Effect of process parameters on microstructure and tribological properties of Ni60A/Cr3C2 laser cladding on 60Si2Mn steel

To improve the surface performance and service life of the arc-shaped nail teeth, a key component in pre-sowing film recovery machines, Ni60A/Cr3C2 composite coatings were deposited on the surface of 60Si2Mn steel using laser cladding technology. A numerical simulation of the temperature field was conducted for different process parameters based on the ANSYS secondary development language APDL and life–death element technique. X-ray diffraction (XRD), scanning electron microscopy (SEM), three-dimensional morphometry, and X-ray photoelectron spectroscopy (XPS) were also used to analyze the microhardness, microstructure, elemental distribution, and wear resistance of the composite coatings, respectively, to investigate the optimum combination of laser coating parameters.
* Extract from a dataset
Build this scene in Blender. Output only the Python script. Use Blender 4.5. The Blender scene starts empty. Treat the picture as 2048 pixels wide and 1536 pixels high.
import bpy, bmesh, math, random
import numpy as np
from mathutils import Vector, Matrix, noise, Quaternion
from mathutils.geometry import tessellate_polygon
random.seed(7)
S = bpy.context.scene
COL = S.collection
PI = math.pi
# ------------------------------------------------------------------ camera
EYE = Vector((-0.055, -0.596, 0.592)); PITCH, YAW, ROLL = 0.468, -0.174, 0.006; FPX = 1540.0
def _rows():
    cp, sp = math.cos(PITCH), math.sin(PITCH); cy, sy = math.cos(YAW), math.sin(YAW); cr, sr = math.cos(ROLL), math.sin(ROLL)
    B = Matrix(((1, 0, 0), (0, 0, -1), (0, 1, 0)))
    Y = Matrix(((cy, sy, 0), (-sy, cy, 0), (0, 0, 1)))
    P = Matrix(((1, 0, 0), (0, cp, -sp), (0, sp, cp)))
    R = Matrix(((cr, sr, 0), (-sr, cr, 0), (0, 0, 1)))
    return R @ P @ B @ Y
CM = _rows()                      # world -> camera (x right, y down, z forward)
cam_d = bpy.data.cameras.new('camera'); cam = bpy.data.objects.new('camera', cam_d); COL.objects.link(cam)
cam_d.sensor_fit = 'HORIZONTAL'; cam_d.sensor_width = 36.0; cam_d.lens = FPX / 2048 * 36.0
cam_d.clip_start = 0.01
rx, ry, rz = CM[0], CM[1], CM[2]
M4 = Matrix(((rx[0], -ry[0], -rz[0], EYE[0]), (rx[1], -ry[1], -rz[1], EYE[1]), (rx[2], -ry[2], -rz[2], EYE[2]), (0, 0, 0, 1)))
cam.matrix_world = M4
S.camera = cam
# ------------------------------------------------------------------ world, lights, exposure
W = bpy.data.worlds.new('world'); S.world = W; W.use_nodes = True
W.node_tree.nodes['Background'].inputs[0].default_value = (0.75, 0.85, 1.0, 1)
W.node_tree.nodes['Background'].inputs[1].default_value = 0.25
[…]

Results show that the temperature field demonstrates a “comet-like” distribution, forming an elliptical melt pool. The average error between melt pool depth and experimental results under this model is 5.1 %. The process parameters affecting the quality of the coating are presented in order of priority: scanning rate, powder feed rate, and laser power. Composite coatings exhibit precipitation of new phases such as γ-Ni-based, NiO, M7C3 (M = Cr, Mn), and M23C6 type. The optimum combination of laser cladding parameters (T6) is 1800 W laser power, 5 mm/s scanning rate, and 8 g/min powder feed rate. T6 coating exhibits a good metallurgical bond with the substrate and a microhardness of 902 HV0.1. Wear of the T6 coating is mainly in the form of abrasive wear, while wear of the base material is in the form of severe adhesive and abrasive wear. The wear and surface roughness of the T6 coating is only 13 % and 39.5 % than those of the 60Si2Mn base material, and the wear depth is reduced by 77 %. This study can provide a reference value for the use of surface technology to enhance the comprehensive performance of agricultural machinery and equipment.